──────── Material provided ────────
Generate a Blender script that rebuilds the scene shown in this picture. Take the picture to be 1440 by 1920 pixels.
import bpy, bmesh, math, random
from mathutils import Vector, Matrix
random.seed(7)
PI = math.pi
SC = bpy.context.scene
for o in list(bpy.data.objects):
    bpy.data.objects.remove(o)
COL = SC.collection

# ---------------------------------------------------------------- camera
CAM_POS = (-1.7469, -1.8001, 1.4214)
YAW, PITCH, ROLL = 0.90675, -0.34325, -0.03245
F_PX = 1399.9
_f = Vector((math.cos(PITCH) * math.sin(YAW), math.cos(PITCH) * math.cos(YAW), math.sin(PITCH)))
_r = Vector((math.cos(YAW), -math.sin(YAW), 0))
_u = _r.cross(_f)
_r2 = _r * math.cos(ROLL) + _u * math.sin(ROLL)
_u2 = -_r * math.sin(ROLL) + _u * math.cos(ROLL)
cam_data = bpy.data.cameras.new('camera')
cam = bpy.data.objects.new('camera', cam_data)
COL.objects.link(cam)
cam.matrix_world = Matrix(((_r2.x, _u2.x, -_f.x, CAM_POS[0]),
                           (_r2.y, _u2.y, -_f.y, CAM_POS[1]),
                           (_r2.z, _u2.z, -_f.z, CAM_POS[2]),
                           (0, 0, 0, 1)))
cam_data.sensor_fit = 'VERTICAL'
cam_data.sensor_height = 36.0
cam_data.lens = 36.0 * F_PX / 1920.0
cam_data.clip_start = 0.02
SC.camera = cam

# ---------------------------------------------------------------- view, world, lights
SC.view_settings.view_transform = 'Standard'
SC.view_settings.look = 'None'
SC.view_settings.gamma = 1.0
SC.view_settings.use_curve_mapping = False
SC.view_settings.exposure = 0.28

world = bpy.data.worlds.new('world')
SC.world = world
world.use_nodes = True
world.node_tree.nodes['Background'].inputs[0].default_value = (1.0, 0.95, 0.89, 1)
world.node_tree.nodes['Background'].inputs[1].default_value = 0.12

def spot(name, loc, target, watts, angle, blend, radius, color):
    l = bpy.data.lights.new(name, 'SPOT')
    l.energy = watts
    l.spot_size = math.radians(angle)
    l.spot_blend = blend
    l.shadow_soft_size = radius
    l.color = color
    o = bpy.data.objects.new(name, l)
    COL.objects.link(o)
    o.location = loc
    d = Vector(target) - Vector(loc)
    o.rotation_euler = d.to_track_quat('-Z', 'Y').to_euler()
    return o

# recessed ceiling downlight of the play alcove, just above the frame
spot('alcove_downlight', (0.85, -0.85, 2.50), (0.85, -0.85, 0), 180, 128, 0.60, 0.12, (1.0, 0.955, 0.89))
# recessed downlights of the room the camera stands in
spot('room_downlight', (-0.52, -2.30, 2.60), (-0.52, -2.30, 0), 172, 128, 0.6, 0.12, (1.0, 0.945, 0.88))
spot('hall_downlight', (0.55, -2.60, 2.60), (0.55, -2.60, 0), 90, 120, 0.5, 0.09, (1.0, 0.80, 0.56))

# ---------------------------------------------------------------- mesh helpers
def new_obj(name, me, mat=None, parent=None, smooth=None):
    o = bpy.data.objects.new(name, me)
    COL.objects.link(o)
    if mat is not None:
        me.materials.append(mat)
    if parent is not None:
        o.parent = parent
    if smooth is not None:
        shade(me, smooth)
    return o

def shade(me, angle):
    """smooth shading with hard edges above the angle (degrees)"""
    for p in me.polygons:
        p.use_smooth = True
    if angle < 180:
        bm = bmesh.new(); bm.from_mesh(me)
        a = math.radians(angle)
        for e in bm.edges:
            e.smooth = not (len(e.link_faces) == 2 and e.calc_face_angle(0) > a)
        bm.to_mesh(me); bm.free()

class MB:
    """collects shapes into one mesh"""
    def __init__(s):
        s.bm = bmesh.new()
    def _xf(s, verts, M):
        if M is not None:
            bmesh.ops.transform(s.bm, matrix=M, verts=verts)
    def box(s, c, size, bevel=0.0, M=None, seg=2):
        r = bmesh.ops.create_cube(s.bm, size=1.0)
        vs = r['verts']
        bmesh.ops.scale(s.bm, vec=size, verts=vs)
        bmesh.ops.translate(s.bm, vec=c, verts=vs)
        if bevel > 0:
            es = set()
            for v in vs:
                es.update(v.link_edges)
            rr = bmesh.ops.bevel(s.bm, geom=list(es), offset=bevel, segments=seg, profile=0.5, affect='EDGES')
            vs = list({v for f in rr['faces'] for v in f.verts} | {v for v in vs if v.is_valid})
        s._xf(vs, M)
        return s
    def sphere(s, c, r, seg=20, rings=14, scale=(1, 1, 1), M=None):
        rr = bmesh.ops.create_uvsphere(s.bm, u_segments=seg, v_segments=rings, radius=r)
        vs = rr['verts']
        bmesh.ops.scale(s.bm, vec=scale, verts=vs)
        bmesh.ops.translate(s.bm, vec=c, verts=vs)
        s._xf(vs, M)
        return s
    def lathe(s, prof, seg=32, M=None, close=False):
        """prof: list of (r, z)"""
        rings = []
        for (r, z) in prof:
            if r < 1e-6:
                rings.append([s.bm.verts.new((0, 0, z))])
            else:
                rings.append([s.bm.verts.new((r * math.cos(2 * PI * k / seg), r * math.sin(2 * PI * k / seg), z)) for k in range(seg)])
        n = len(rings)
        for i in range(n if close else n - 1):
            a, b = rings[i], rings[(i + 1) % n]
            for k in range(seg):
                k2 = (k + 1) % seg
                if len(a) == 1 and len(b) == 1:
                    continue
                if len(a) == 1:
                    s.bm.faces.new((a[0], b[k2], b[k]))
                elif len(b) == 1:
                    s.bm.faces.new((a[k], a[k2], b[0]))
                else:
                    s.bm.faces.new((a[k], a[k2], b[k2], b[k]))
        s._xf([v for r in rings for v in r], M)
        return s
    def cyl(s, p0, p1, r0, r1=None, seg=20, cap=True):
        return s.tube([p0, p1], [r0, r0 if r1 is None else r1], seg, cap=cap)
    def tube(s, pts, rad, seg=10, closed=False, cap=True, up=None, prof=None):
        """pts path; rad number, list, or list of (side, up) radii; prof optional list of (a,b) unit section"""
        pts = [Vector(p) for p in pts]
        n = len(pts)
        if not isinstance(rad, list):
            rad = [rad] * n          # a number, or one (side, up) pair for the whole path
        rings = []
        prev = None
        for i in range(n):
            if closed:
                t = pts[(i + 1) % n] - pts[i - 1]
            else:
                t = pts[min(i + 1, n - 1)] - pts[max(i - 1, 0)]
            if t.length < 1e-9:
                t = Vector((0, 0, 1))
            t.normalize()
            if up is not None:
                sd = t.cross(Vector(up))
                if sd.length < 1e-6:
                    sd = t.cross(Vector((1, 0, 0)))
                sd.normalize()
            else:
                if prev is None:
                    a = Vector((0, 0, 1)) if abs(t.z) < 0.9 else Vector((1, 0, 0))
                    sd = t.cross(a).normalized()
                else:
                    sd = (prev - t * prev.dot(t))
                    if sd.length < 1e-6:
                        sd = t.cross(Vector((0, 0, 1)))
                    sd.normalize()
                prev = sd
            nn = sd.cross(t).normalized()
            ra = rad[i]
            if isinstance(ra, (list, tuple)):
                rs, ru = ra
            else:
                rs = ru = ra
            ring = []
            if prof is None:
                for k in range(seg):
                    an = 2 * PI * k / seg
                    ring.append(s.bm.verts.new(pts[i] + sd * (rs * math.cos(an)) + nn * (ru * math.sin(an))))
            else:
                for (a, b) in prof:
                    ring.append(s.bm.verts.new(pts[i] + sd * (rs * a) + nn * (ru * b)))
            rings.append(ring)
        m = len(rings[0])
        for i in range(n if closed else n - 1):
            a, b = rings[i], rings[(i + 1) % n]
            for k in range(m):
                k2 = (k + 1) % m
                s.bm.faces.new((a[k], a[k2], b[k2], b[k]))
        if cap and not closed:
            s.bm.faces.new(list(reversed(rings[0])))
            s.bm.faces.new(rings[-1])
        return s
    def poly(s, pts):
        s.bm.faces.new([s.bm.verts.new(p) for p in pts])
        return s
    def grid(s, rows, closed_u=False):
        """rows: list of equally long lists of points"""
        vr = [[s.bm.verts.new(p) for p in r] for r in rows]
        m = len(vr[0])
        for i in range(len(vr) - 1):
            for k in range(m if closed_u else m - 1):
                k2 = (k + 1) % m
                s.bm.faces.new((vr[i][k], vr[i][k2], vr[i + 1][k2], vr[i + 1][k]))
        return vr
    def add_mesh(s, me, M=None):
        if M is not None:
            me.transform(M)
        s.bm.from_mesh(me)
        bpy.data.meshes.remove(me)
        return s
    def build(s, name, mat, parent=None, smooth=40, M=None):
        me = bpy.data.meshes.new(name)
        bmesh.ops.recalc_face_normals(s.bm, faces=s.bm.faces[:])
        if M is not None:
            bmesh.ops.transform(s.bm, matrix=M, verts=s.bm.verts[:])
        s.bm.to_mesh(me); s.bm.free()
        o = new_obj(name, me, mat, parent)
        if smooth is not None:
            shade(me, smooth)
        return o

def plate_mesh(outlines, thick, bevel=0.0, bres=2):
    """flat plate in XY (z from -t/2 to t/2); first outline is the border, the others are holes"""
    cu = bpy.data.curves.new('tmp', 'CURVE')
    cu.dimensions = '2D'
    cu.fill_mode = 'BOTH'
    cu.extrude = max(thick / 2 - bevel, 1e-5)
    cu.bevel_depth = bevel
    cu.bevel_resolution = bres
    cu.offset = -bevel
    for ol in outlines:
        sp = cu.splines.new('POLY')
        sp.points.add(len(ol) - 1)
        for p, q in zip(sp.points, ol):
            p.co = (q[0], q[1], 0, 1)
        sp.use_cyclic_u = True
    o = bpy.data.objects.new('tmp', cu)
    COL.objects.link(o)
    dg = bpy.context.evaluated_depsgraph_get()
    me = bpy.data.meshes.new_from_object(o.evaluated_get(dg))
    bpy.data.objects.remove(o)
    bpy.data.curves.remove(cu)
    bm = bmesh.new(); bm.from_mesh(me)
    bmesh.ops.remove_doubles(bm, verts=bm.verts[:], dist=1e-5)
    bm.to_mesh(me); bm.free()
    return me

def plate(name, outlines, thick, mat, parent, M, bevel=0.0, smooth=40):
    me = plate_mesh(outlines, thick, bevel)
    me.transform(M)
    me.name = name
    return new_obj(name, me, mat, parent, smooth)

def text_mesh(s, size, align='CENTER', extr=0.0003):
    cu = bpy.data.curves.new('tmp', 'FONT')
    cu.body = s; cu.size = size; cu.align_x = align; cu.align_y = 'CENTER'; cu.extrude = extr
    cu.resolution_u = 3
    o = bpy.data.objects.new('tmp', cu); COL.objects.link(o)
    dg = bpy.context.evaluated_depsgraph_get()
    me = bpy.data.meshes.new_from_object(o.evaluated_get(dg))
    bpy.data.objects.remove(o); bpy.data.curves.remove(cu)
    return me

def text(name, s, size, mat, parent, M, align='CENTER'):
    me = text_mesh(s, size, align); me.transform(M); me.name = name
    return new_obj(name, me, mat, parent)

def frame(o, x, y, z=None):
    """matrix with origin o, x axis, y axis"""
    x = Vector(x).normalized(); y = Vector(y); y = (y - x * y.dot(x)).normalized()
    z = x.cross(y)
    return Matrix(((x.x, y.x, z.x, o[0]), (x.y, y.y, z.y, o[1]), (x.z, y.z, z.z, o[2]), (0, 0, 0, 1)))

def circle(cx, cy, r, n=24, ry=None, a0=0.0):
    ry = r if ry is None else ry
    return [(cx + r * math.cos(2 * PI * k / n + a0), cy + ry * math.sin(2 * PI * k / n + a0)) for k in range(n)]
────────
Exercise goal:
Up to and including the line with "COL = SC.collection", repeat the data exactly, starting from its first line; nothing else belongs in the response.

Full answer:
Generate a Blender script that rebuilds the scene shown in this picture. Take the picture to be 1440 by 1920 pixels.
import bpy, bmesh, math, random
from mathutils import Vector, Matrix
random.seed(7)
PI = math.pi
SC = bpy.context.scene
for o in list(bpy.data.objects):
    bpy.data.objects.remove(o)
COL = SC.collection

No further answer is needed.